The other two occupants of her little area are “Oddball” and “Big Foot.” Of course those are not their real names. Mrs. Duszejko, for that is what she prefers to be called, never Janina, prefers to give people names appropriate to how she views them. (“I’m sure this is the right way to use language, rather than tossing about words stripped of all meaning.”) Oddball is eccentric, a loner, given to timidity in conversation. Big Foot has … big feet. The three of them are the only year-round residents.

One cold night Oddball awakens Mrs. Duszejko to attend to Big Foot, who lies dead on his own floor. Notorious for being parsimonious, Big Foot was hardly likely to have his light on late at night. And that is what led Oddball to investigate and discover Big Foot’s body.

It is obvious from the start that Mrs. Duszejko is an unusual person. She has mysterious physical problems, a belief centered on a reverence for nature, and more than a passing interest in astrology. After it is determined that Big Foot has died from choking on a bone from a deer he killed — probably illegally — and cooked, Mrs. Duszejko believes it was fated because of his cruelty to both humans and animals.

Not only is Mrs. Duszejko odd, but it is hard to believe this odd work is a mystery book. But the bodies slowly start to drop. Mrs. Duszejko and Oddball and just about everyone else in the village are interviewed about the deaths. Who saw what, when? Mrs. Duszejko has a theory, about which she writes voluminous letters to the local police. They are all ignored.

Mrs. Duszejko describes herself:

…[D]espite the semblance of cheerfulness that people naively and ingenuously ascribe to me, I see everything as if in a dark mirror, as if through smoked glass. I view the world in the same way as others look at the Sun in eclipse. Thus I see the Earth in eclipse. I see us moving blindly in eternal Gloom, like May bugs trapped in a box by a cruel child. It’s easy to harm and injure us, to smash up our intricately assembled, bizarre existence. I interpret everything as abnormal, terrible and threatening. I see nothing but Catastrophes.
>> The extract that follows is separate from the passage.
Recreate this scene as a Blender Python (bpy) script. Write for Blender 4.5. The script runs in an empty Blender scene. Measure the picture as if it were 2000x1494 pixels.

But as the Fall is the beginning, can we possibly fall even lower? 
In any case, I know the date of my own death, and that lets me feel free.

On how astrology explains all, using the Alien movies as an example:

I succeeded in observing similar conformities with regard to the Alien films, set on a spaceship. Here subtle dependencies between Pluto, Neptune and Mars came into play. As soon as Mars was in aspect to these two Slow Planets at the same time, the television showed a repeat of one of the Alien films. Isn’t that fascinating?

Mrs. Duszejko used to build bridges and now she teaches English to school children once a week. She is helping Dizzy to translate Blake into Polish. She enjoys the cozy nature of Good News’ shop. So she has friends and participates somewhat in village life. And if I may borrow Blake, she worries about the widening gyre that may engulf her world.

Although the rhythm of the book is slow and replete with full-stop digressions into astrology and philosophy, "Drive Your Plow Over the Bones of the Dead" is a book with a strong voice. Olga Tokarczuk won the Man Booker International Prize for an earlier work, so she is an author to command attention. She leads Mrs. Duszejko gently through what appears to be madness and a loosening of the veil.

(For fans of Call the Midwife on PBS, Mrs. Duszejko strongly reminded me of elderly Sister Monica Joan, a cultured woman who took to her calling as one of the first nun-midwives in England, but now wanders adrift from reality sometimes.)


This is a book both splendidly written and translated. MBTB star!